A very real danger is the possibility that the sexiness of this new communications environment, of this neovideo age, may mean that people entering the journalism field may be doing so for the wrong reasons. Instead of coming to a career in journalism with an old-fashioned commitment to communicating in depth, they may be attracted to the craft because they have been smitten by the technological marvels, the glamour, the hype, the ego rushes inherent in what is sometimes sarcastically called "The Star Syndrome" of being on television.
We will all lose if some of the tyrannies endemic in television journalism — the golden throat, the bouffant, the orthodontic dazzle — are rewarded at the expense of substance.
Once the local newspaper sees its task as competing for audiences with local and network and cable and- direct broadcast satellite television, the reporters might feel pressure to compete physically as well as journalistically with their video colleagues. If this is the case, there may logically emerge a new ethic in journalism, a value on form over substance. (In some strange way, it may already be seen in the case of USA Today. The satellite-fed national newspaper resembles the freshman student at a fraternity or sorority rush party, who tries desperately to be something for everyone, and, in the process, becomes very little for anyone. Sadly, too many local papers are indiscriminately imitating USA Today's showmanship and splashy use of color graphics, while forgetting that the Gannett corporation has invested millions in pinpointing its audience's needs and interests.)

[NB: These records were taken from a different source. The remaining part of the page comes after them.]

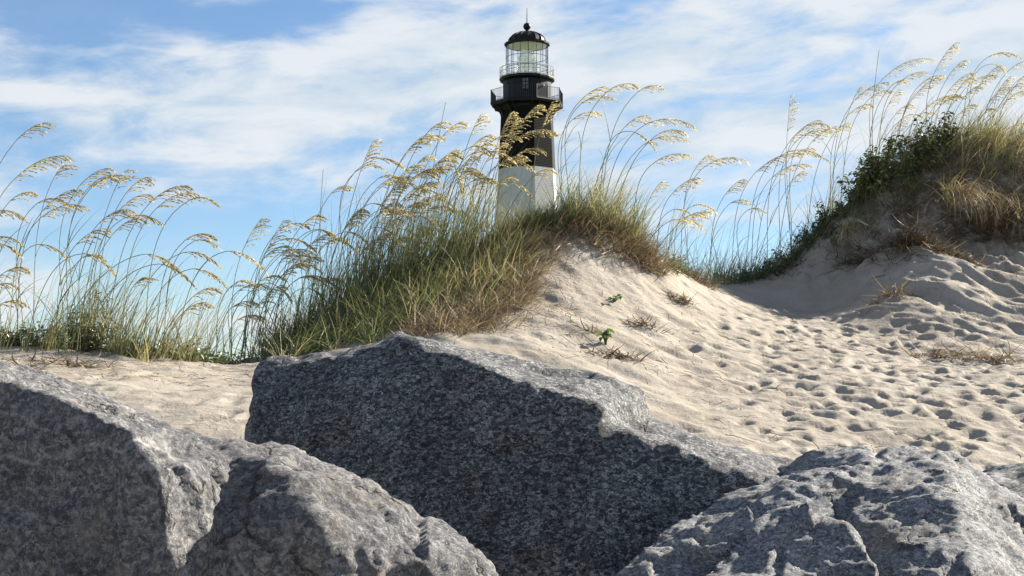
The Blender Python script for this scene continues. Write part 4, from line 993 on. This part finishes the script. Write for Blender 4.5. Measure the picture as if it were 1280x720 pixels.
hanging(1277, 262, 16.3, 110, 0.06, 0.3, 0.65, 'brown grass tuft hanging at right edge under the olive crest', 0.5)
hanging(1052, 288, 16.6, 90, 0.05, 0.2, 0.5, 'thin pale dead grass tuft drooping over the shaded sand left of the leafy bush', 0.7)

def tangle(px, py, Yd, n, rx, ry, rz, label, tm, lmax=0.35, cat='roots', name='root_tangle', wid=0.010):
    p0 = W(px, py, Yd); x0, y0 = p0[0], Yd
    a = np.clip(rng.normal(0, 0.5, n), -1, 1) * rx; b = np.clip(rng.normal(0, 0.5, n), -1, 1) * ry
    x = x0 + a; y = y0 + b; B = np.stack([x, y, hgt(x, y) + np.abs(rng.normal(0, rz, n)) * np.exp(-(a / rx) ** 2 - (b / ry) ** 2)], -1)
    V, Fq, c = blades(B, rng.uniform(0.08, lmax, n), rng.uniform(-3.2, 3.2, n), rng.uniform(0.95, 1.75, n), rng.uniform(-0.5, 0.9, n), rng.uniform(wid * .5, wid * 1.4, n), 6, 1.0)
    o = mesh_obj(name, V, Fq, M['straw'], None, tint=np.repeat(np.clip(rng.normal(tm, 0.22, n), 0, 1), c), origin=(x0, y0, float(hgt(x0, y0)))); return tag(o, label, cat)
tangle(1150, 322, 15.5, 1500, 0.48, 0.4, 0.13, 'dark tangle of dead roots and stems below the hanging tuft on the right dune', 0.2, 0.3, wid=0.013)
tangle(1240, 275, 16.5, 1000, 0.5, 0.3, 0.12, 'dark brown mat of dead stems on the scarp below the olive crest', 0.2, 0.35, 'dead grass', 'dead_grass_mat', 0.011)
tangle(1075, 302, 16.3, 420, 0.3, 0.25, 0.05, 'dark dead stems under the lower edge of the leafy bush', 0.2)
tangle(1205, 325, 15.4, 260, 0.28, 0.25, 0.05, 'brown root mat spreading right of the hanging tuft onto sunlit sand', 0.35)
tangle(1115, 372, 14.3, 200, 0.26, 0.2, 0.03, 'thin scatter of dry roots on the shaded toe of the right dune', 0.35)
tangle(1180, 440, 12.0, 190, 0.30, 0.2, 0.025, 'dry stems matted on the small sand hump right of the path', 0.35)
tangle(1245, 452, 11.8, 150, 0.22, 0.16, 0.02, 'olive stems and roots at right edge of the small sand hump', 0.45)
tangle(806, 408, 11.2, 130, 0.14, 0.10, 0.025, 'dark clump of dead roots half buried in the sunlit slope of the middle dune', 0.22, 0.16, 'debris', 'wrack_clump')
tangle(852, 384, 12.6, 110, 0.13, 0.10, 0.02, 'brown root clump high on the slope near the gap', 0.25, 0.16, 'debris', 'wrack_clump')
tangle(738, 416, 10.5, 70, 0.09, 0.07, 0.02, 'small curled root clump just above left of the green seedling', 0.25, 0.14, 'debris', 'wrack_clump')
tangle(772, 446, 9.9, 130, 0.20, 0.08, 0.015, 'dark strip of buried stems just below right of the green seedling', 0.2, 0.18, 'debris', 'wrack_clump')
tangle(90, 452, 9.9, 160, 0.30, 0.12, 0.015, 'brown litter of dead stems on shaded sand of the left dune', 0.25, 0.2, 'debris', 'wrack_clump')
tangle(25, 456, 9.6, 90, 0.16, 0.1, 0.02, 'dark dead stem clump on left dune sand at left edge', 0.15, 0.18, 'debris', 'wrack_clump')

# dry litter lying all over the slopes
def litter(label, spec):
    Vs = []
    for (x0, x1, y0, y1, n, fl) in spec:
        px = rng.uniform(x0, x1, n); Yd = rng.uniform(y0, y1, n); x = (px - 640) / F * Yd
        ln = rng.uniform(0.03, 0.06, n) + 0.12 * rng.random(n) ** 3; a = rng.normal(fl, 0.8, n)
        s = np.linspace(0, 1, 5)
        X_ = x[:, None] + np.cos(a)[:, None] * ln[:, None] * s; Y2 = Yd[:, None] + np.sin(a)[:, None] * ln[:, None] * s + 0.4 * ln[:, None] * np.sin(s * 3 + px[:, None])
        Z2 = hgt(X_, Y2) + 0.007 + 0.012 * rng.random((n, 1)) * np.sin(s * math.pi)
        Pm = np.stack([X_, Y2, Z2], -1); sd = np.stack([-np.sin(a), np.cos(a), 0.6 * np.ones(n)], -1) * rng.uniform(0.0008, 0.0026, n)[:, None]
        V = np.stack([Pm - sd[:, None], Pm + sd[:, None]], 2).reshape(n, -1, 3)
        q = np.array([[2 * i, 2 * i + 1, 2 * i + 3, 2 * i + 2] for i in range(4)]); Fq = (np.arange(n)[:, None, None] * 10 + q[None]).reshape(-1, 4)
        Vs.append((V.reshape(-1, 3), Fq, np.repeat(np.clip(rng.normal(0.35, 0.25, n), 0, 1), 10)))
    V, Fq, T = join(Vs); o = mesh_obj('dry_litter', V, Fq, M['straw'], None, tint=T, origin=V.mean(0)); tag(o, label, 'dry grass litter', kind='stuff')
litter('dry stems and straw scattered over the sunlit slope of the middle dune', [(640, 880, 9.5, 12.6, 260, -0.9), (650, 720, 10.5, 12.4, 200, -0.9), (700, 1000, 8.4, 10.5, 50, -0.6)])
litter('dry stems and roots scattered over the face of the right dune', [(1060, 1290, 12.0, 15.8, 420, -1.0), (1180, 1300, 14.5, 16.4, 220, -1.4), (880, 1280, 7.4, 12.5, 190, -0.5)])
litter('dry stems scattered over the sand of the left dune', [(-20, 330, 8.8, 10.9, 260, -0.3)])

# ---- leafy plants ----------------------------------------------------------------
def shrub(spec, label, size, mat, tm, ts, name='shrub', cat='shrub', stems=40, asp=0.55, kind=None, up=0.5):
    """spec: list of (px, dY, rx, ry, height, n leaves)"""
    px0, d0 = spec[0][0], spec[0][1]; Y0 = float(cY(px0)) + d0; x0 = (px0 - 640) / F * Y0
    root = empty(name, (x0, Y0, float(hgt(x0, Y0)))); tag(root, label, cat, kind=kind)
    C_ = []; sv = []
    for (px, dY, rx, ry, h, n) in spec:
        Yd = float(cY(px)) + dY; xc = (px - 640) / F * Yd
        ns = max(5, n // 26)                                   # leaves sit along real stems, so the outline is ragged
        a = rng.uniform(0, 2 * math.pi, ns); q = np.sqrt(rng.random(ns))
        bx = xc + rx * q * np.cos(a); by = Yd + ry * q * np.sin(a); bz = hgt(bx, by)
        hh = h * (1 - 0.55 * q ** 2) * rng.uniform(0.55, 1.15, ns)
        tip = np.stack([bx + rng.normal(0.05, 0.10, ns), by + rng.normal(0, 0.08, ns), bz + hh], -1); bs = np.stack([bx, by, bz - 0.03], -1)
        per = n // ns
        for i in range(ns):
            t = rng.uniform(0.25, 1.0, per)[:, None]
            C_.append(bs[i] * (1 - t) + tip[i] * t + rng.normal(0, 0.025, (per, 3)))
            sv.append((bs[i], tip[i]))
    C_ = np.concatenate(C_)
    V, Fq = leaves(C_, rng.uniform(size * 0.4, size * 1.35, len(C_)), asp, up)
    mesh_obj('foliage', V, Fq, mat, root, tint=np.repeat(np.clip(rng.normal(tm, ts, len(C_)), 0, 1), 6))
    st = MB()
    for b_, t_ in sv: st.tube([b_, (b_ + t_) / 2 + rng.normal(0, 0.015, 3), t_], 0.006, 0.0035, 3)
    rn_ = []
    for (px, dY, *_r) in sorted(spec):                    # runners along the sand join the stems
        Yd = float(cY(px)) + dY; x = (px - 640) / F * Yd; rn_.append(np.array([x, Yd, float(hgt(x, Yd)) + 0.01]))
    for a_, b_ in zip(rn_[:-1], rn_[1:]):
        q_ = [a_ + (b_ - a_) * t for t in np.linspace(0, 1, 9)]
        for v in q_: v[2] = float(hgt(v[0], v[1])) + 0.012
        st.tube(q_, 0.006, 0.005, 4)
    for b_, t_ in sv:
        k = min(range(len(rn_)), key=lambda i: np.linalg.norm(rn_[i][:2] - b_[:2])); q_ = [rn_[k] + (b_ - rn_[k]) * t for t in np.linspace(0, 1, 4)]
        for v in q_: v[2] = float(hgt(v[0], v[1])) + 0.008
        st.tube(q_, 0.005, 0.004, 3)
    st.build('branches', M['twig'], root)
    return root
shrub([(1118, -0.35, 0.34, 0.3, 0.52, 800), (1082, -0.40, 0.22, 0.35, 0.60, 720), (1150, -0.3, 0.24, 0.25, 0.40, 380)], 'broad leafy green bush on the left shoulder of the right dune', 0.068, M['leaf'], 0.78, 0.28)
shrub([(1178, -0.15, 0.2, 0.2, 0.42, 600)], 'small dark bush at the dune top between the leafy bush and the olive grass', 0.055, M['leaf'], 0.3, 0.25)
shrub([(1010, -0.35, 0.38, 0.4, 0.24, 900), (965, -0.25, 0.34, 0.35, 0.22, 620), (1042, -0.45, 0.20, 0.4, 0.24, 450), (930, -0.15, 0.2, 0.3, 0.16, 220)], 'dark low bush bank climbing from the gap up the right dune', 0.048, M['leaf'], 0.45, 0.3)
shrub([(835, -0.15, 0.22, 0.18, 0.12, 200)], 'little green plants on the crest beside the tuft at the gap', 0.05, M['leaf'], 0.8, 0.2, 'dune_plant', 'plant')
shrub([(100, -0.1, 1.0, 0.25, 0.18, 1200), (200, -0.05, 0.5, 0.2, 0.14, 800), (10, -0.1, 0.6, 0.2, 0.14, 700), (265, 0, 0.4, 0.2, 0.10, 500), (-60, 0, 0.5, 0.2, 0.16, 300)], 'low green leafy ground cover along the crest of the left dune', 0.038, M['leaf'], 0.85, 0.25, 'ground_cover', 'ground cover', kind='stuff')
shrub([(120, 0.0, 0.3, 0.2, 0.42, 500), (75, 0.0, 0.2, 0.15, 0.3, 250)], 'taller feathery green weed amid grass on the left dune', 0.045, M['leaf'], 0.8, 0.2, 'dune_weed', 'plant', asp=0.3)

def seedling(px, py, Yd, n, h, size, label, spread=0.03):
    p0 = W(px, py, Yd); z = float(hgt(p0[0], Yd)); root = empty('seedling', (p0[0], Yd, z)); tag(root, label, 'seedling')
    b = np.array([p0[0], Yd, z]); st = MB(); Cs = []
    for i in range(n):
        a = i * 2.4; t = b + np.array([math.cos(a) * spread * (0.4 + 0.6 * rng.random()), math.sin(a) * spread, h * (0.45 + 0.55 * (i + 1) / n)])
        st.tube([b - (0, 0, 0.02), (b + t) / 2 + (0, 0, 0.01), t], 0.003, 0.0018, 4); Cs.append(t)
    V, Fq = leaves(np.array(Cs), rng.uniform(size * 0.8, size * 1.25, n), 0.75, 0.6, droop=0.4)
    mesh_obj('leaves', V, Fq, M['bright_leaf'], root, tint=np.repeat(rng.random(n), 6)); st.build('stem', M['bright_leaf'], root)
def slope_Y(px, py, y0=8.5, y1=14):
    ys = np.linspace(y0, y1, 500); xs = (px - 640) / F * ys; zz = hgt(xs, ys); t = np.array([W(px, py, y)[2] for y in ys])
    k = np.where(zz > t)[0]; return float(ys[k[0]]) if len(k) else 11.0
seedling(757, 431, slope_Y(757, 431), 12, 0.105, 0.055, 'bright green seedling casting a shadow, standing lower on the bare sandy slope', 0.035)
seedling(768, 377, slope_Y(768, 377), 9, 0.05, 0.05, 'flat green seedling growing higher on the sandy slope', 0.06)

def stick(pts, r0, r1, label, mat):
    Q_ = []
    for px, py in pts:
        y = slope_Y(px, py, 8.5, 17.5); p = W(px, py, y); p[2] = float(hgt(p[0], y)) + 0.03; Q_.append(p)
    mb = MB(); mb.tube(Q_, r0, r1, 6); o = mb.build('stick', mat, None, origin=Q_[0]); tag(o, label, 'stick')
stick([(1070, 281), (1078, 285), (1087, 290)], 0.012, 0.009, 'pale straight stick lying beside the dark bush bank on the right dune', M['pale_twig'])
stick([(743, 312), (747, 302), (754, 292)], 0.010, 0.005, 'pale stick caught in the dead skirt of the round tussock', M['pale_twig'])
stick([(752, 322), (765, 317), (769, 311)], 0.008, 0.004, 'pale forked twig just below the round tussock', M['pale_twig'])
stick([(694, 318), (702, 310)], 0.009, 0.006, 'short pale stick on sand left of the round tussock', M['pale_twig'])
stick([(1068, 392), (1095, 386), (1120, 390)], 0.010, 0.006, 'long bare root lying across the shadow edge at foot of right dune', M['pale_twig'])
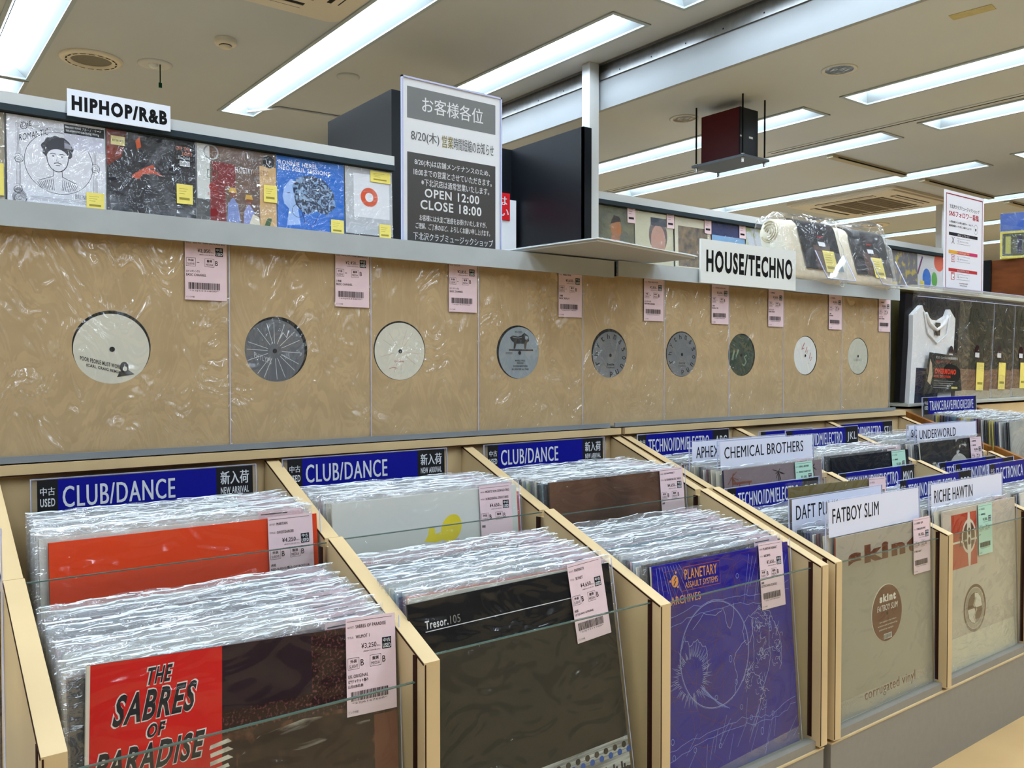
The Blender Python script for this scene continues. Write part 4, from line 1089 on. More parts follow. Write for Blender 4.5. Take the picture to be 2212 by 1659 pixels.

The stress on gimmickry, on electronic wizardry, on instantaneous dissemination of news and opinion, may create new priorities in the education, training, and employment of journalists.
At a minimum, the new communications environment would appear to call for a back-to-basics movement in the classroom and newsroom, and a greater need for continuing education of mid-career journalists.
From their freshman year, journalism students should be taking a substantial courseload in the arts, humanities, and social and physical sciences. Their cries for ever larger doses of journalism skills courses, especially courses in the use of the latest state-of-the-art technology, should not sway educators from insisting that students have come to the university for an education and not for training in technologies that will be changing more rapidly than universities can possibly upgrade their facilities. In short, there should be an emphasis on coping with abstractions, not merely with hardware.
Editors seeking to hire young journalists should continue to stress the values of a general education. Obviously — and recent statistics bear this out — prime jobs should be given to those capable students who have served internships and demonstrated their abilities to put theory into practice, who combine intellectual curiosity with craftsmanship.
Once they have been hired, they should be rewarded for making good judgments, and not solely for meeting deadlines. The "system" should put technology in its proper perspective. A loyalty to readers, listeners, and viewers should take precedence over a love affair with equipment.
Likewise, editors and publishers should make it easier for mature journalists to return to the classroom, both as teachers and as students, and media educators should pursue opportunities to return to newsrooms on professional internships. Values and priorities of both groups invariably get a worthwhile adjustment when occupational roles are reversed.
The issues raised here are ethical ones at base, for they ask us to consider what it means to be a fully functioning member of the new information society. The communications revolution means much more than the deployment of new technology. It may very well mean that we have to redefine the place of journalism in society.